Each line should be copied exactly.

_____

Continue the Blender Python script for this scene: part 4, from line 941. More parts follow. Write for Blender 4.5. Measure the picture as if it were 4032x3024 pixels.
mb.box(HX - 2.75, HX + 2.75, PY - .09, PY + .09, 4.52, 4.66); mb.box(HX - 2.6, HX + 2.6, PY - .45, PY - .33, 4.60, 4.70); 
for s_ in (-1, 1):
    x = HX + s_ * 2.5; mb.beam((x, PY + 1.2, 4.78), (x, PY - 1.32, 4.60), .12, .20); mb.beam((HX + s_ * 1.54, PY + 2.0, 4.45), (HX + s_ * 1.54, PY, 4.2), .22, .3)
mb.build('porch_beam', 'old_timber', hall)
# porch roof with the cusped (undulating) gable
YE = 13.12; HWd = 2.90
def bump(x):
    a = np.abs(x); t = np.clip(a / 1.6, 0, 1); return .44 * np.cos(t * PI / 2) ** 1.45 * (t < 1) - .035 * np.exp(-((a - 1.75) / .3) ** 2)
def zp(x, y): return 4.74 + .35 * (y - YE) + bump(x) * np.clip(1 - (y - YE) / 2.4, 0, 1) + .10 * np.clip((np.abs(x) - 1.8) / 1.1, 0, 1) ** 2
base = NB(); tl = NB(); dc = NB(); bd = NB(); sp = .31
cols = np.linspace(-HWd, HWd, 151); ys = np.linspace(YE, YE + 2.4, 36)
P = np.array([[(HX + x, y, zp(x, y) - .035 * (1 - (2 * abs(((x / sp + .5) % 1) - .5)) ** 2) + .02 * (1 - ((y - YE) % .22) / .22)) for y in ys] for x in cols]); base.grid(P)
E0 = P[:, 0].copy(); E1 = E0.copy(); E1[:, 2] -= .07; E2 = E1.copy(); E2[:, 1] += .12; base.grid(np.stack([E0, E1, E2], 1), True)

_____

*Written response*
Continue the Blender Python script for this scene: part 4, from line 941. More parts follow. Write for Blender 4.5. Measure the picture as if it were 4032x3024 pixels.
mb.box(HX - 2.75, HX + 2.75, PY - .09, PY + .09, 4.52, 4.66); mb.box(HX - 2.6, HX + 2.6, PY - .45, PY - .33, 4.60, 4.70); 
for s_ in (-1, 1):
    x = HX + s_ * 2.5; mb.beam((x, PY + 1.2, 4.78), (x, PY - 1.32, 4.60), .12, .20); mb.beam((HX + s_ * 1.54, PY + 2.0, 4.45), (HX + s_ * 1.54, PY, 4.2), .22, .3)
mb.build('porch_beam', 'old_timber', hall)
# porch roof with the cusped (undulating) gable
YE = 13.12; HWd = 2.90
def bump(x):
    a = np.abs(x); t = np.clip(a / 1.6, 0, 1); return .44 * np.cos(t * PI / 2) ** 1.45 * (t < 1) - .035 * np.exp(-((a - 1.75) / .3) ** 2)
def zp(x, y): return 4.74 + .35 * (y - YE) + bump(x) * np.clip(1 - (y - YE) / 2.4, 0, 1) + .10 * np.clip((np.abs(x) - 1.8) / 1.1, 0, 1) ** 2
base = NB(); tl = NB(); dc = NB(); bd = NB(); sp = .31
cols = np.linspace(-HWd, HWd, 151); ys = np.linspace(YE, YE + 2.4, 36)
P = np.array([[(HX + x, y, zp(x, y) - .035 * (1 - (2 * abs(((x / sp + .5) % 1) - .5)) ** 2) + .02 * (1 - ((y - YE) % .22) / .22)) for y in ys] for x in cols]); base.grid(P)
E0 = P[:, 0].copy(); E1 = E0.copy(); E1[:, 2] -= .07; E2 = E1.copy(); E2[:, 1] += .12; base.grid(np.stack([E0, E1, E2], 1), True)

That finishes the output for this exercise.